THE EXODUS

By Len A.Hynds

We had a small contingent of the Army Education Corps in Egypt, who ran an army college, all the teachers being Sergeants, As a Military Policeman I investigated a theft at the college and became friends with one of those sergeants. He asked what I intended to do on leaving the army, and I told him the London police, but I feared the entrance exam, as I had left school at the age of 12. He said that he would tutor me in the year I had left out there, without any of my colleagues knowing. On visiting the college about once a week, on the excuse of having a tea break from patrol, he would slip me more homework to do, and I would pass what work I had done. It was mostly mathematics which was my worst subject.

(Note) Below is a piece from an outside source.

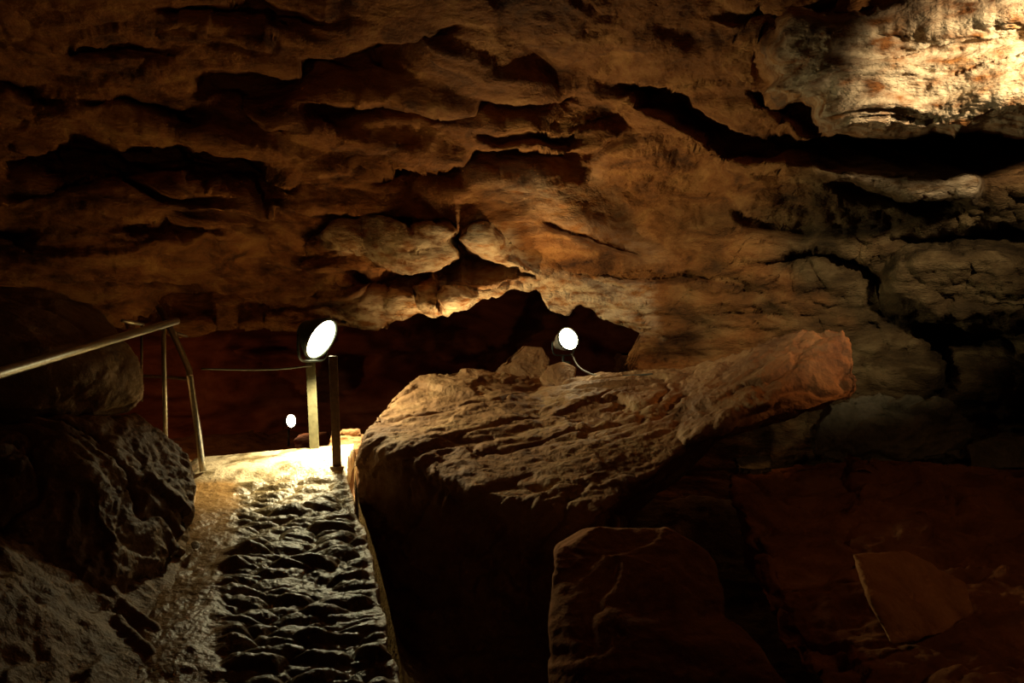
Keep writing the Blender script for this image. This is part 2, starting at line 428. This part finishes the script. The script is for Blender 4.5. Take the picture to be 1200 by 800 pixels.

Whilst there, however, I would borrow books on the dynasties and history of Egypt which I found fascinating. It was then that I could recognise strange objects in the desert and know their origin, like Pharaoh Setties canal a depression lined with flat rocks, that had not filled with sand, because of the hot wind constantly blowing off the Gebel Ataqua Range of mountains, and that had been built two thousand years before Christ. I tried to make sense of many of those biblical stories. The Jewish exodus from Egypt, where they fled across the Sinai being led by Moses, stated that the Red Sea opened up for them, Moses Parting Red Sea but had closed upon the pursuing Egyptians.

It could not have been the Red Sea as we know it today, because it is too wide and too deep just below Suez Town. Also they had fled from the old capital of Thebes, much further to the South, and if they had struck East, they could never have crossed a range of mountains.

They must have gone north and then East towards the wide valley that now contains the Suez Canal. Before the canal was built, at the time of the exodus, I am convinced that the Red Sea flowed along this valley and met the seas coming in from the north from the Med. There are now two salt water lakes in that valley, left behind when the valley silted up, but connected to the sea again by the canal. I can imagine the two seas racing forward into an increasing confined space until they both became like the Severn Bore, crashing together with enormous force when they met.

I am convinced that the leader of the pursuing Egyptians took a chance in trying to get across in time, but his army was crushed in that terrifying wall of water coming at them from both sides. I believe that the bible story tells the truth.